There is a generation divide on advisers’ views on technology and social media, a report from Wealthtime has highlighted, although it found alignment on the importance of service and human connection.
The report, published in partnership with Octo Members, sought views on succession planning for the next generation of advisers.
It found a “clear generational divide” between older and younger advisers, particularly around technology and social media.
However, the importance of retaining human connection with clients was agreed upon across all ages.
The focus groups surveyed also highlighted the need for greater support to develop the next generation of advice business owners, and noted that firms can learn from younger advisers to better serve the next generation of clients.
“A large part of the value of advice is in the relationship between client and adviser,” commented Wealthtime business development director, Keith Furniss.
“But using technology alongside the human relationship can improve the client and adviser experience and the effectiveness of advice as well as keeping costs down.
“Tapping into the knowledge and skills of younger advisers can pay dividends for firms, especially when it comes to understanding the needs of future generations of clients.
“Consolidators are now reviewing the age profile of advisers when calculating firm valuations, so there’s a clear view that young advisers are crucial to the ongoing success of firms.”

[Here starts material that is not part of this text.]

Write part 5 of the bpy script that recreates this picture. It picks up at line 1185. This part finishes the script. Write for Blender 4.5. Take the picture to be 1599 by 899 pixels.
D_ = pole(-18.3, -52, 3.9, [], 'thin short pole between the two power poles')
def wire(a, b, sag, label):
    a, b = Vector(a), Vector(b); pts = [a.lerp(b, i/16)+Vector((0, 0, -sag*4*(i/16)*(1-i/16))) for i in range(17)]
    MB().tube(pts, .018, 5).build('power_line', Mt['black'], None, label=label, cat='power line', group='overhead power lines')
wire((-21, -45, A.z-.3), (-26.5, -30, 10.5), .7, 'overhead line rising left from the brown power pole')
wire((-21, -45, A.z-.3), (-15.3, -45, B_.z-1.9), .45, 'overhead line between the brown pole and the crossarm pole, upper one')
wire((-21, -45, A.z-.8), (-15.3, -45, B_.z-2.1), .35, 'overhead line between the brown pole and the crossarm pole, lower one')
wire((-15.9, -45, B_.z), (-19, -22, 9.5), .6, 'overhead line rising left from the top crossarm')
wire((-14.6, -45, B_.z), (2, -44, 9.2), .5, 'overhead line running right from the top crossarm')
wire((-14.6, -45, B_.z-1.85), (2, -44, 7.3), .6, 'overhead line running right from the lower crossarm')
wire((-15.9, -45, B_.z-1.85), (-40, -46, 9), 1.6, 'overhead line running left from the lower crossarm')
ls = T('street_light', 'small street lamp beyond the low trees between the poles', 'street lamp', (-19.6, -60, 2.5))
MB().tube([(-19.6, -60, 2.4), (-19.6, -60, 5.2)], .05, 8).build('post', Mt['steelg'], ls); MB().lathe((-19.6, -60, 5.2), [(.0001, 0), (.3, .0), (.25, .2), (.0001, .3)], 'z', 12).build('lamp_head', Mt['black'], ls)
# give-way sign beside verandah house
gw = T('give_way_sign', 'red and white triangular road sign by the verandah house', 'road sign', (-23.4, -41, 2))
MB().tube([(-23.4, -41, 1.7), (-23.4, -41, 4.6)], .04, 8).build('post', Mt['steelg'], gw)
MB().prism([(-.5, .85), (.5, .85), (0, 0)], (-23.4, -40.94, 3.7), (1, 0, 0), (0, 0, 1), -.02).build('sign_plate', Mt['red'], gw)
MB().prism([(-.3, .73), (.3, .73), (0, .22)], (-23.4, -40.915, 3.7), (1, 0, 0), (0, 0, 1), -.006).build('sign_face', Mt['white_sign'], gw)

The report also found split opinions on the use of vertical integration (VI) as an exit option for advice business owners.
Some saw major inadequacies in the existing models, with participants citing problems such as culture clashes and a lack of value for clients.
However, others felt that VI can be successful, especially amid increasing regulatory demands, as both parties enter discussions with full transparency and due consideration for the needs of clients.
“We’ve been open about exploring VI acquisitions that will benefit our customers as well as support our business growth ambitions,” Furniss stated.
“There are clearly concerns about the inadequacies of some existing VI models, but we believe there is a middle ground, which supports independent advice and provides benefits to clients as well as to the advice firm and the acquirer.”